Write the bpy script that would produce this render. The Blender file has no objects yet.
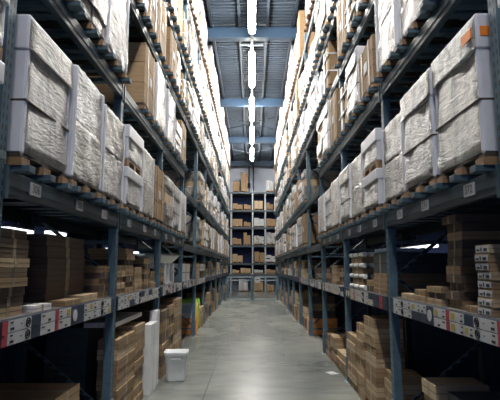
import bpy, bmesh, math, random
from mathutils import Vector, Matrix, noise
R = random.Random(11)
C = bpy.context.scene.collection
PI = math.pi
F = 480.0; TILT = math.atan(67/480.0); HC = 1.91
W = 1.6                    # aisle half width to the posts
Y0 = 0.30; BAY = 2.7; NB = 12
TOPS = {2: 2.54, 3: 4.13, 4: 5.48, 5: 6.78, 6: 8.52}
def top_of(level, b):
    if b >= 4 and level in (2, 3): return {2: 2.46, 3: 3.76}[level]
    return TOPS[level]
ORD = ['first','second','third','fourth','fifth','sixth','seventh','eighth','ninth','tenth','eleventh','twelfth',
       'thirteenth','fourteenth','fifteenth','sixteenth'] + ['%dth' % i for i in range(17, 60)]
ORD[20] = '21st'; ORD[21] = '22nd'; ORD[22] = '23rd'; ORD[30] = '31st'; ORD[31] = '32nd'; ORD[32] = '33rd'

# ------------------------------------------------------------------ materials
def new_mat(name):
    m = bpy.data.materials.new(name); m.use_nodes = True
    nt = m.node_tree; b = nt.nodes['Principled BSDF']
    return m, nt, b
def lk(nt, a, b): nt.links.new(a, b)
def ramp(nt, fac, stops):
    r = nt.nodes.new('ShaderNodeValToRGB'); e = r.color_ramp.elements
    e[0].position, e[0].color = stops[0][0], (*stops[0][1], 1)
    e[1].position, e[1].color = stops[-1][0], (*stops[-1][1], 1)
    for p, c in stops[1:-1]:
        x = e.new(p); x.color = (*c, 1)
    lk(nt, fac, r.inputs[0]); return r.outputs[0]
def tex(nt, scale=(1,1,1), rot=(0,0,0), coord='Object', rnd=False):
    tc = nt.nodes.new('ShaderNodeTexCoord'); mp = nt.nodes.new('ShaderNodeMapping')
    mp.inputs['Scale'].default_value = scale; mp.inputs['Rotation'].default_value = rot
    lk(nt, tc.outputs[coord], mp.inputs['Vector'])
    if rnd:
        oi = nt.nodes.new('ShaderNodeObjectInfo'); mu = nt.nodes.new('ShaderNodeMath'); mu.operation = 'MULTIPLY'
        mu.inputs[1].default_value = 57.0; lk(nt, oi.outputs['Random'], mu.inputs[0])
        cb = nt.nodes.new('ShaderNodeCombineXYZ')
        for i in range(3): lk(nt, mu.outputs[0], cb.inputs[i])
        lk(nt, cb.outputs[0], mp.inputs['Location'])
    return mp.outputs[0]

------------

SET EXERCISE:
Except for the pictures, reproduce every line exactly.

RESPONSE TO THE EXERCISE:
Write the bpy script that would produce this render. The Blender file has no objects yet.
import bpy, bmesh, math, random
from mathutils import Vector, Matrix, noise
R = random.Random(11)
C = bpy.context.scene.collection
PI = math.pi
F = 480.0; TILT = math.atan(67/480.0); HC = 1.91
W = 1.6                    # aisle half width to the posts
Y0 = 0.30; BAY = 2.7; NB = 12
TOPS = {2: 2.54, 3: 4.13, 4: 5.48, 5: 6.78, 6: 8.52}
def top_of(level, b):
    if b >= 4 and level in (2, 3): return {2: 2.46, 3: 3.76}[level]
    return TOPS[level]
ORD = ['first','second','third','fourth','fifth','sixth','seventh','eighth','ninth','tenth','eleventh','twelfth',
       'thirteenth','fourteenth','fifteenth','sixteenth'] + ['%dth' % i for i in range(17, 60)]
ORD[20] = '21st'; ORD[21] = '22nd'; ORD[22] = '23rd'; ORD[30] = '31st'; ORD[31] = '32nd'; ORD[32] = '33rd'

# ------------------------------------------------------------------ materials
def new_mat(name):
    m = bpy.data.materials.new(name); m.use_nodes = True
    nt = m.node_tree; b = nt.nodes['Principled BSDF']
    return m, nt, b
def lk(nt, a, b): nt.links.new(a, b)
def ramp(nt, fac, stops):
    r = nt.nodes.new('ShaderNodeValToRGB'); e = r.color_ramp.elements
    e[0].position, e[0].color = stops[0][0], (*stops[0][1], 1)
    e[1].position, e[1].color = stops[-1][0], (*stops[-1][1], 1)
    for p, c in stops[1:-1]:
        x = e.new(p); x.color = (*c, 1)
    lk(nt, fac, r.inputs[0]); return r.outputs[0]
def tex(nt, scale=(1,1,1), rot=(0,0,0), coord='Object', rnd=False):
    tc = nt.nodes.new('ShaderNodeTexCoord'); mp = nt.nodes.new('ShaderNodeMapping')
    mp.inputs['Scale'].default_value = scale; mp.inputs['Rotation'].default_value = rot
    lk(nt, tc.outputs[coord], mp.inputs['Vector'])
    if rnd:
        oi = nt.nodes.new('ShaderNodeObjectInfo'); mu = nt.nodes.new('ShaderNodeMath'); mu.operation = 'MULTIPLY'
        mu.inputs[1].default_value = 57.0; lk(nt, oi.outputs['Random'], mu.inputs[0])
        cb = nt.nodes.new('ShaderNodeCombineXYZ')
        for i in range(3): lk(nt, mu.outputs[0], cb.inputs[i])
        lk(nt, cb.outputs[0], mp.inputs['Location'])
    return mp.outputs[0]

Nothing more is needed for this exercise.